No images are to be carried over; print all other material exactly as it stands.

## start DATA EXTRACT

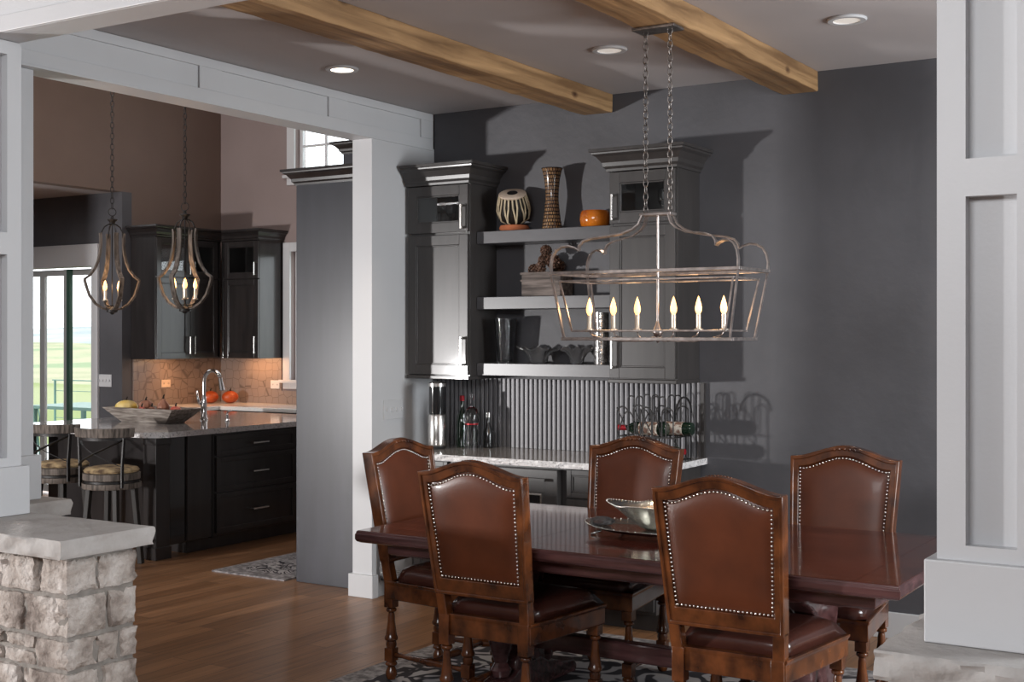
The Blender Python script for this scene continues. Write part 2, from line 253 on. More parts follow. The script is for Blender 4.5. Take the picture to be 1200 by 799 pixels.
# ------------------------------------------------------------------ mesh helpers
class MB:
    def __init__(s): s.bm = bmesh.new()
    def box(s, x0, x1, y0, y1, z0, z1, M4=None):
        vs = [s.bm.verts.new((x, y, z)) for x in (x0, x1) for y in (y0, y1) for z in (z0, z1)]
        for f in ((0,1,3,2),(4,6,7,5),(0,4,5,1),(2,3,7,6),(0,2,6,4),(1,5,7,3)): s.bm.faces.new([vs[i] for i in f])
        if M4:
            for v in vs: v.co = M4 @ v.co
        return s
    def bar(s, a, b, wx, wz, up=(0, 0, 1)):      # rectangular bar from a to b
        a = Vector(a); b = Vector(b); d = (b-a); l = d.length; d.normalize(); up = Vector(up)
        if abs(d.dot(up)) > .98: up = Vector((1, 0, 0))
        sx = d.cross(up).normalized(); sz = sx.cross(d).normalized()
        M4 = Matrix((sx, d, sz)).transposed().to_4x4(); M4.translation = a
        return s.box(-wx/2, wx/2, 0, l, -wz/2, wz/2, M4)
    def lathe(s, prof, c=(0, 0, 0), n=20, sx=1, sy=1, axis=None):
        rings = []
        for r, z in prof:
            if r <= 1e-6: rings.append([s.bm.verts.new((0, 0, z))])
            else: rings.append([s.bm.verts.new((r*sx*math.cos(2*PI*i/n), r*sy*math.sin(2*PI*i/n), z)) for i in range(n)])
        for A, B in zip(rings, rings[1:]):
            for i in range(n):
                j = (i+1) % n
                if len(A) == 1 and len(B) == 1: continue
                if len(A) == 1: f = (A[0], B[i], B[j])
                elif len(B) == 1: f = (A[i], B[0], A[j])
                else: f = (A[i], B[i], B[j], A[j])
                try: s.bm.faces.new(f)
                except ValueError: pass
        for R, fl in ((rings[0], 1), (rings[-1], 0)):
            if len(R) > 2 and prof[0] != prof[-1]: s.bm.faces.new(R[::-1] if fl else R)
        M4 = Matrix.Translation(c)
        if axis is not None: M4 = M4 @ Vector(axis).to_track_quat('Z', 'Y').to_matrix().to_4x4()
        for R in rings:
            for v in R: v.co = M4 @ v.co
        return s
    def cyl(s, a, b, r, n=12, r2=None):
        a = Vector(a); b = Vector(b); r2 = r if r2 is None else r2
        return s.lathe([(r, 0), (r2, (b-a).length)], a, n, axis=(b-a))
    def sph(s, c, r, n=10, sz=1.0):
        k = max(4, n//2)
        return s.lathe([(r*math.sin(PI*i/k), -r*sz*math.cos(PI*i/k)) for i in range(k+1)], c, n)
    def tube(s, pts, r, n=8, closed=False, w=None, h=None, up=(0, 0, 1)):
        pts = [Vector(p) for p in pts]; m = len(pts); rings = []; prev = None
        rr = r if isinstance(r, (list, tuple)) else [r]*m
        for i, p in enumerate(pts):
            if closed: d = pts[(i+1) % m]-pts[i-1]
            else: d = pts[min(i+1, m-1)]-pts[max(i-1, 0)]
            if d.length < 1e-9: d = Vector((0, 0, 1))
            d.normalize()
            if prev is None:
                u = Vector(up)
                if abs(d.dot(u)) > .95: u = Vector((1, 0, 0)) if abs(d.x) < .9 else Vector((0, 1, 0))
            else: u = prev
            u = (u - d*u.dot(d)).normalized(); prev = u; v = d.cross(u)
            if w: q = [(w/2, h/2), (-w/2, h/2), (-w/2, -h/2), (w/2, -h/2)]; rings.append([s.bm.verts.new(p+v*a+u*b) for a, b in q])
            else: rings.append([s.bm.verts.new(p+(u*math.cos(2*PI*k/n)+v*math.sin(2*PI*k/n))*rr[i]) for k in range(n)])
        nn = len(rings[0]); pr = list(zip(rings, rings[1:]))
        if closed: pr.append((rings[-1], rings[0]))
        for A, B in pr:
            for k in range(nn): s.bm.faces.new((A[k], A[(k+1) % nn], B[(k+1) % nn], B[k]))
        if not closed: s.bm.faces.new(rings[0][::-1]); s.bm.faces.new(rings[-1])
        return s
    def prism(s, poly, y0, y1, f=None):          # polygon in (x,z), extruded along y; f maps a Vector
        A = [s.bm.verts.new((x, y0, z)) for x, z in poly]; B = [s.bm.verts.new((x, y1, z)) for x, z in poly]
        n = len(poly)
        for i in range(n): s.bm.faces.new((A[i], A[(i+1) % n], B[(i+1) % n], B[i]))
        s.bm.faces.new(A[::-1]); s.bm.faces.new(B)
        if f:
            for v in A+B: v.co = f(v.co)
        return s
    def rings(s, loops, cap=True):               # list of vertex loops (same length) joined
        R = [[s.bm.verts.new(p) for p in lp] for lp in loops]; n = len(R[0])
        for A, B in zip(R, R[1:]):
            for k in range(n): s.bm.faces.new((A[k], A[(k+1) % n], B[(k+1) % n], B[k]))
        if cap: s.bm.faces.new(R[0][::-1]); s.bm.faces.new(R[-1])
        return s
    def ringframe(s, outer, inner, f0, f1):      # frame between two outlines; f0,f1 map (x,z)->Vector
        n = len(outer)
        O0 = [s.bm.verts.new(f0(*p)) for p in outer]; I0 = [s.bm.verts.new(f0(*p)) for p in inner]
        O1 = [s.bm.verts.new(f1(*p)) for p in outer]; I1 = [s.bm.verts.new(f1(*p)) for p in inner]
        for k in range(n):
            j = (k+1) % n
            for q in ((O0[k], O0[j], I0[j], I0[k]), (O1[j], O1[k], I1[k], I1[j]), (O0[j], O0[k], O1[k], O1[j]), (I0[k], I0[j], I1[j], I1[k])): s.bm.faces.new(q)
        return s
    def build(s, name, m, parent=None, loc=None, rz=0, smooth=False, bevel=0, sub=0, seg=2):
        bmesh.ops.recalc_face_normals(s.bm, faces=s.bm.faces[:])
        me = bpy.data.meshes.new(name); s.bm.to_mesh(me); s.bm.free()
        me.materials.append(M[m] if isinstance(m, str) else m)
        if smooth:
            me.polygons.foreach_set('use_smooth', [True]*len(me.polygons))
            if smooth != 'all':
                me.set_sharp_from_angle(angle=math.radians(40))
        o = bpy.data.objects.new(name, me); COL.objects.link(o)
        if loc is not None: o.location = loc
        o.rotation_euler.z = rz
        if parent: o.parent = parent
        if bevel:
            bv = o.modifiers.new('bevel', 'BEVEL'); bv.width = bevel; bv.segments = seg; bv.limit_method = 'ANGLE'; bv.angle_limit = math.radians(35)
        if sub:
            sb = o.modifiers.new('sub', 'SUBSURF'); sb.levels = sub; sb.render_levels = sub
        return o
def tag(o, label=None, cat=None, group=None, kind=None):
    if label: o['label'] = label
    if cat: o['category'] = cat
    if group: o['group'] = group
    if kind: o['kind'] = kind
    return o
def thing(name, label, cat, loc=(0, 0, 0), rz=0, group=None):
    o = bpy.data.objects.new(name, None); COL.objects.link(o); o.location = loc; o.rotation_euler.z = rz
    o.empty_display_size = .1
    return tag(o, label, cat, group)
def dup(src, loc, rz, label, group=None, parent=None):
    r = src.copy(); COL.objects.link(r)
    if parent is None: r.location = loc; r.rotation_euler.z = rz; r['label'] = label
    else: r.parent = parent
    for ch in [c for c in bpy.data.objects if c.parent == src]: dup(ch, None, None, None, None, r)
    return r
def rect(x0, x1, y0, y1, z): return [(x0, y0, z), (x1, y0, z), (x1, y1, z), (x0, y1, z)]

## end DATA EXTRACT

WRITTEN ANSWER>
The Blender Python script for this scene continues. Write part 2, from line 253 on. More parts follow. The script is for Blender 4.5. Take the picture to be 1200 by 799 pixels.
# ------------------------------------------------------------------ mesh helpers
class MB:
    def __init__(s): s.bm = bmesh.new()
    def box(s, x0, x1, y0, y1, z0, z1, M4=None):
        vs = [s.bm.verts.new((x, y, z)) for x in (x0, x1) for y in (y0, y1) for z in (z0, z1)]
        for f in ((0,1,3,2),(4,6,7,5),(0,4,5,1),(2,3,7,6),(0,2,6,4),(1,5,7,3)): s.bm.faces.new([vs[i] for i in f])
        if M4:
            for v in vs: v.co = M4 @ v.co
        return s
    def bar(s, a, b, wx, wz, up=(0, 0, 1)):      # rectangular bar from a to b
        a = Vector(a); b = Vector(b); d = (b-a); l = d.length; d.normalize(); up = Vector(up)
        if abs(d.dot(up)) > .98: up = Vector((1, 0, 0))
        sx = d.cross(up).normalized(); sz = sx.cross(d).normalized()
        M4 = Matrix((sx, d, sz)).transposed().to_4x4(); M4.translation = a
        return s.box(-wx/2, wx/2, 0, l, -wz/2, wz/2, M4)
    def lathe(s, prof, c=(0, 0, 0), n=20, sx=1, sy=1, axis=None):
        rings = []
        for r, z in prof:
            if r <= 1e-6: rings.append([s.bm.verts.new((0, 0, z))])
            else: rings.append([s.bm.verts.new((r*sx*math.cos(2*PI*i/n), r*sy*math.sin(2*PI*i/n), z)) for i in range(n)])
        for A, B in zip(rings, rings[1:]):
            for i in range(n):
                j = (i+1) % n
                if len(A) == 1 and len(B) == 1: continue
                if len(A) == 1: f = (A[0], B[i], B[j])
                elif len(B) == 1: f = (A[i], B[0], A[j])
                else: f = (A[i], B[i], B[j], A[j])
                try: s.bm.faces.new(f)
                except ValueError: pass
        for R, fl in ((rings[0], 1), (rings[-1], 0)):
            if len(R) > 2 and prof[0] != prof[-1]: s.bm.faces.new(R[::-1] if fl else R)
        M4 = Matrix.Translation(c)
        if axis is not None: M4 = M4 @ Vector(axis).to_track_quat('Z', 'Y').to_matrix().to_4x4()
        for R in rings:
            for v in R: v.co = M4 @ v.co
        return s
    def cyl(s, a, b, r, n=12, r2=None):
        a = Vector(a); b = Vector(b); r2 = r if r2 is None else r2
        return s.lathe([(r, 0), (r2, (b-a).length)], a, n, axis=(b-a))
    def sph(s, c, r, n=10, sz=1.0):
        k = max(4, n//2)
        return s.lathe([(r*math.sin(PI*i/k), -r*sz*math.cos(PI*i/k)) for i in range(k+1)], c, n)
    def tube(s, pts, r, n=8, closed=False, w=None, h=None, up=(0, 0, 1)):
        pts = [Vector(p) for p in pts]; m = len(pts); rings = []; prev = None
        rr = r if isinstance(r, (list, tuple)) else [r]*m
        for i, p in enumerate(pts):
            if closed: d = pts[(i+1) % m]-pts[i-1]
            else: d = pts[min(i+1, m-1)]-pts[max(i-1, 0)]
            if d.length < 1e-9: d = Vector((0, 0, 1))
            d.normalize()
            if prev is None:
                u = Vector(up)
                if abs(d.dot(u)) > .95: u = Vector((1, 0, 0)) if abs(d.x) < .9 else Vector((0, 1, 0))
            else: u = prev
            u = (u - d*u.dot(d)).normalized(); prev = u; v = d.cross(u)
            if w: q = [(w/2, h/2), (-w/2, h/2), (-w/2, -h/2), (w/2, -h/2)]; rings.append([s.bm.verts.new(p+v*a+u*b) for a, b in q])
            else: rings.append([s.bm.verts.new(p+(u*math.cos(2*PI*k/n)+v*math.sin(2*PI*k/n))*rr[i]) for k in range(n)])
        nn = len(rings[0]); pr = list(zip(rings, rings[1:]))
        if closed: pr.append((rings[-1], rings[0]))
        for A, B in pr:
            for k in range(nn): s.bm.faces.new((A[k], A[(k+1) % nn], B[(k+1) % nn], B[k]))
        if not closed: s.bm.faces.new(rings[0][::-1]); s.bm.faces.new(rings[-1])
        return s
    def prism(s, poly, y0, y1, f=None):          # polygon in (x,z), extruded along y; f maps a Vector
        A = [s.bm.verts.new((x, y0, z)) for x, z in poly]; B = [s.bm.verts.new((x, y1, z)) for x, z in poly]
        n = len(poly)
        for i in range(n): s.bm.faces.new((A[i], A[(i+1) % n], B[(i+1) % n], B[i]))
        s.bm.faces.new(A[::-1]); s.bm.faces.new(B)
        if f:
            for v in A+B: v.co = f(v.co)
        return s
    def rings(s, loops, cap=True):               # list of vertex loops (same length) joined
        R = [[s.bm.verts.new(p) for p in lp] for lp in loops]; n = len(R[0])
        for A, B in zip(R, R[1:]):
            for k in range(n): s.bm.faces.new((A[k], A[(k+1) % n], B[(k+1) % n], B[k]))
        if cap: s.bm.faces.new(R[0][::-1]); s.bm.faces.new(R[-1])
        return s
    def ringframe(s, outer, inner, f0, f1):      # frame between two outlines; f0,f1 map (x,z)->Vector
        n = len(outer)
        O0 = [s.bm.verts.new(f0(*p)) for p in outer]; I0 = [s.bm.verts.new(f0(*p)) for p in inner]
        O1 = [s.bm.verts.new(f1(*p)) for p in outer]; I1 = [s.bm.verts.new(f1(*p)) for p in inner]
        for k in range(n):
            j = (k+1) % n
            for q in ((O0[k], O0[j], I0[j], I0[k]), (O1[j], O1[k], I1[k], I1[j]), (O0[j], O0[k], O1[k], O1[j]), (I0[k], I0[j], I1[j], I1[k])): s.bm.faces.new(q)
        return s
    def build(s, name, m, parent=None, loc=None, rz=0, smooth=False, bevel=0, sub=0, seg=2):
        bmesh.ops.recalc_face_normals(s.bm, faces=s.bm.faces[:])
        me = bpy.data.meshes.new(name); s.bm.to_mesh(me); s.bm.free()
        me.materials.append(M[m] if isinstance(m, str) else m)
        if smooth:
            me.polygons.foreach_set('use_smooth', [True]*len(me.polygons))
            if smooth != 'all':
                me.set_sharp_from_angle(angle=math.radians(40))
        o = bpy.data.objects.new(name, me); COL.objects.link(o)
        if loc is not None: o.location = loc
        o.rotation_euler.z = rz
        if parent: o.parent = parent
        if bevel:
            bv = o.modifiers.new('bevel', 'BEVEL'); bv.width = bevel; bv.segments = seg; bv.limit_method = 'ANGLE'; bv.angle_limit = math.radians(35)
        if sub:
            sb = o.modifiers.new('sub', 'SUBSURF'); sb.levels = sub; sb.render_levels = sub
        return o
def tag(o, label=None, cat=None, group=None, kind=None):
    if label: o['label'] = label
    if cat: o['category'] = cat
    if group: o['group'] = group
    if kind: o['kind'] = kind
    return o
def thing(name, label, cat, loc=(0, 0, 0), rz=0, group=None):
    o = bpy.data.objects.new(name, None); COL.objects.link(o); o.location = loc; o.rotation_euler.z = rz
    o.empty_display_size = .1
    return tag(o, label, cat, group)
def dup(src, loc, rz, label, group=None, parent=None):
    r = src.copy(); COL.objects.link(r)
    if parent is None: r.location = loc; r.rotation_euler.z = rz; r['label'] = label
    else: r.parent = parent
    for ch in [c for c in bpy.data.objects if c.parent == src]: dup(ch, None, None, None, None, r)
    return r
def rect(x0, x1, y0, y1, z): return [(x0, y0, z), (x1, y0, z), (x1, y1, z), (x0, y1, z)]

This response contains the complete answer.